Print Friendly, PDF & Email

Loss and damage funding officially included in the COP27 agenda

GS  Paper 3

Syllabus: Bilateral, Regional and Global Groupings and Agreements involving India and/or affecting India’s interests


Source: DTE

 Context: At the 27th Conference of Parties (COP27) to the United Nations Framework Convention on Climate Change (UNFCCC) in Sharm El-Sheikh, Egypt, countries have agreed to discuss providing financial support to address loss and damage caused by climate change.



  • Climate change driven by humans has already warmed the earth by 1.1 degrees Celsius, and millions of people are now feeling the effects of rising temperatures and extreme weather events.
  • This means that certain climate change losses and damages are unavoidable.
  • The decision to discuss loss and damage at COP27 follows recent climate disasters in Europe (worst drought in 500 years), Pakistan (worst ever flooding) and heat waves in many regions of the world.


About Loss and damage:

  • It is used in UN climate negotiations to express the effects of climate change that outweigh people’s ability to adapt.
  • It is disproportionately affecting vulnerable communities, making addressing the issue a matter of climate justice.
  • While the UNFCCC has not defined loss and damage precisely, it is caused by extreme weather events (cyclones, droughts, heatwaves) and slow-onset changes (sea level rise, desertification, ocean acidification).
  • Climate change damages can be classified as economic losses or non-economic losses (such as loss of life).


Evolution of the concept:

  • The appropriate response to loss and damage has been debated since the early 1990s when the UNFCCC was founded.
  • Establishing accountability and compensation for loss and destruction has long been an aim for the most vulnerable Least Developed Countries Group.
  • However, historically blamed for the climate catastrophe, rich countries have overlooked the concerns of vulnerable countries.
  • Following extensive pressure from developing countries, the Warsaw International Mechanism (WIM) on Loss and Damages was founded in 2013 with no funding mechanism.
  • However, during the 2021 COP26 climate summit in Glasgow, a 3-year task force was established to consider a funding arrangement for loss and damage.
  • So far, Canada, Denmark, Germany, New Zealand, Scotland and the Belgian province of Wallonia have all expressed interest in loss and damage funding.


Significance of including loss and damage in the main agenda of COP27:

  • This will have the effect of mainstreaming the issue, requiring more frequent talks and progress.
  • This has reignited the fight for justice on behalf of communities that have lost their livelihood.

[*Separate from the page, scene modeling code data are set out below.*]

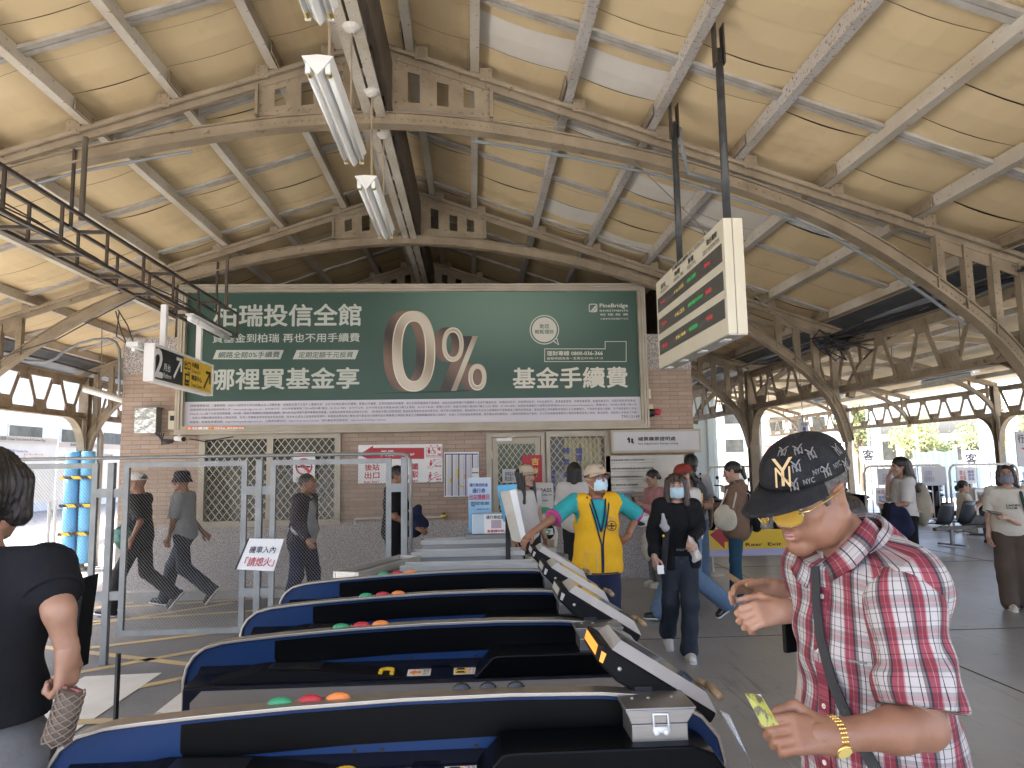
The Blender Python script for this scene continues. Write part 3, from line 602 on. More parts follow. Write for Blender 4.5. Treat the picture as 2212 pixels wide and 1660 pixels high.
FP=['【網路優惠辦法】 1.優惠期間：2025/1/1起至本公司公告截止日 2.活動對象：柏瑞投信電子交易戶 3.優惠內容：全系列定期定額0%手續費；單筆0%手續費，定期定額為終身優惠，終止扣款原優惠將不再適用，恢復扣款適用現行手續費率 4.全系列基金包含：柏瑞投信系列、柏瑞環球系列、MFS全盛系列、晉達資產管理、荷寶資產管理、歐義銳榮系列、法銀巴黎投資等基金。',
'柏瑞證券投資信託股份有限公司｜www.pinebridge.com.tw｜台北總公司：台北市民權東路二段144號10樓 電話：02-2516-7883｜台中分公司：台中市西屯區市政路386號12樓之8 電話：04-2217-8168｜高雄分公司：高雄市四維三路6號17樓之1(A5) 電話：07-335-5898｜柏瑞投資隸屬於大都會投資管理(MetLife Investment Management，簡稱MIM)，MIM為大都會人壽公司',
'(MetLife, Inc.)旗下的投資管理機構。MIM是一個由多家國際公司組成的集團，致力於向全球客戶提供專業投資建議，並銷售資產管理產品與解決方案。【柏瑞投信獨立經營管理】基金經金管會核准或同意生效，惟不表示絕無風險，基金經理公司以往之經理績效不保證基金之最低投資收益；基金經理公司除盡善良管理人之注意義務外，不負責本基金之盈虧，亦不保證最低之收益',
'，投資人申購前應詳閱基金公開說明書。投資人申購基金係持有基金受益憑證，而非本文提及之投資資產或標的。有關基金應負擔之費用(境外基金含分銷費用及反稀釋費)已揭露於基金之公開說明書或投資人須知中，投資人可至柏瑞投資理財網、境外基金資訊觀測站、公開資訊觀測站中查詢，本公司及銷售機構備有公開說明書或投資人須知，歡迎索取，或投資人可經由下列網',
'站查詢：柏瑞投資理財網：http://www.pinebridge.com.tw、公開資訊觀測站：http://mops.twse.com.tw、境外基金資訊觀測站：http://www.fundclear.com.tw。']
for i,s in enumerate(FP):
    z=2.585-.058*i; text('fine_print',s,(-3.99,BY+.028,z-.042),*XZ,(6.38 if i<4 else 2.75),.04,'ink',bb)
text('fine_print','TM115149',(2.16,BY+.028,2.31),*XZ,.27,.04,'ink',bb)
st=thing('phone_sticker','orange strip with white phone number stuck on the billboard frame','sticker',(-4.1,BY-.03,2.16)); a=ZA(38,1598,-.065);b=ZA(653,1543,-.065)
g=MB(); g.bb(a.x,b.x,a.y,a.y+.003,a.z,b.z); g.build('strip','orange',st); txt('lettering','上刊專線：0936-858039',ZA,48,640,1548,1592,'white',st,.03,d=-.067)
# ==== papers and signs on the wall
ZD=ZM(820,1010,.1537,WY-.035)
ar=paper('direction_banner','white banner with a red arrow to the footbridge hung on the brick wall','banner',ZD,42,1310,98,695,'white')
d=-.003
g=MB(); g.poly(*shape(ZD,[(60,260),(270,125),(270,160),(1036,158),(1036,325),(270,325),(270,372)],d)); g.build('arrow','red',ar)
txt('arrow_lettering','天橋',ZD,385,580,195,285,'white',ar,.03,d=-.006); txt('arrow_lettering','Footbridge 2F',ZD,470,890,243,285,'white',ar,.03,d=-.006)
for s,x0,x1,y0,y1 in (('後站',145,362,400,500),('出口',145,362,520,620),('Rear EXIT',135,362,655,688),('鐵',845,948,390,490),('駁',845,948,505,605),('BRT',850,945,640,678),('電',1235,1285,155,200),('梯',1235,1290,240,285),('Elevator',1080,1222,264,286),('電扶梯',1200,1292,420,448),('樓梯',1215,1290,615,645),('stairs',1215,1290,655,672)): txt('lettering',s,ZD,x0,x1,y0,y1,'redtxt',ar,.02,d=d)
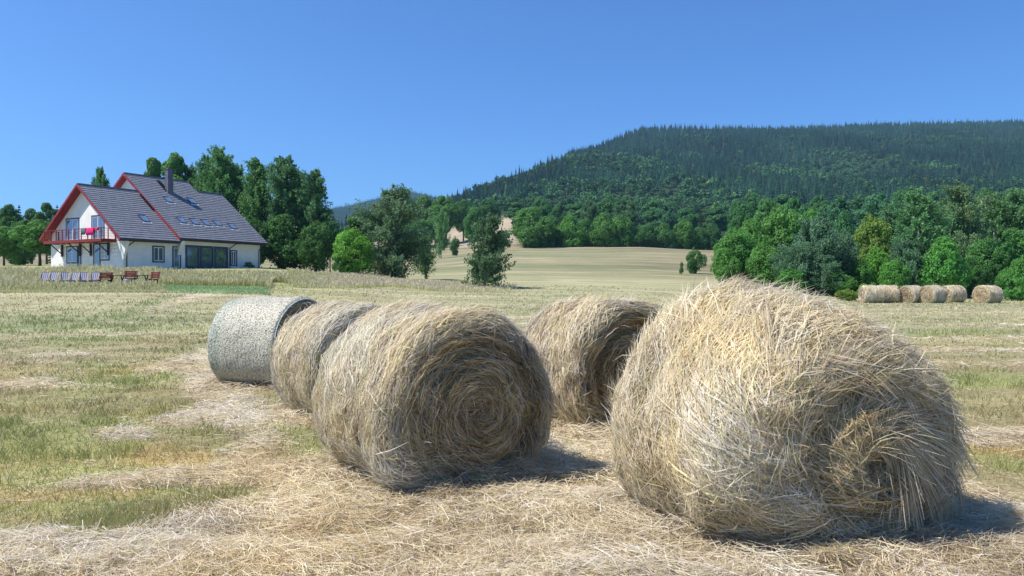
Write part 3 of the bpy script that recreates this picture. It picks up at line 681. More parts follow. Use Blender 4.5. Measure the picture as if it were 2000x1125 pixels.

  • Inclusion on the formal agenda is just the beginning and the actual provision for climate disaster compensation is still a long way away.
  • Getting the rich and developed nations to contribute money has been a challenging battle.
  • Also, calculating loss due to climate change is difficult.


Way ahead:

  • The COP27 must agree to create a Loss and Damage Finance Facility to help people and nations recover from the effects of climate change.
  • India-backed Mission LiFE – a global mass effort to re-establish the delicate balance between man and nature – must be the primary strategy for combating climate change.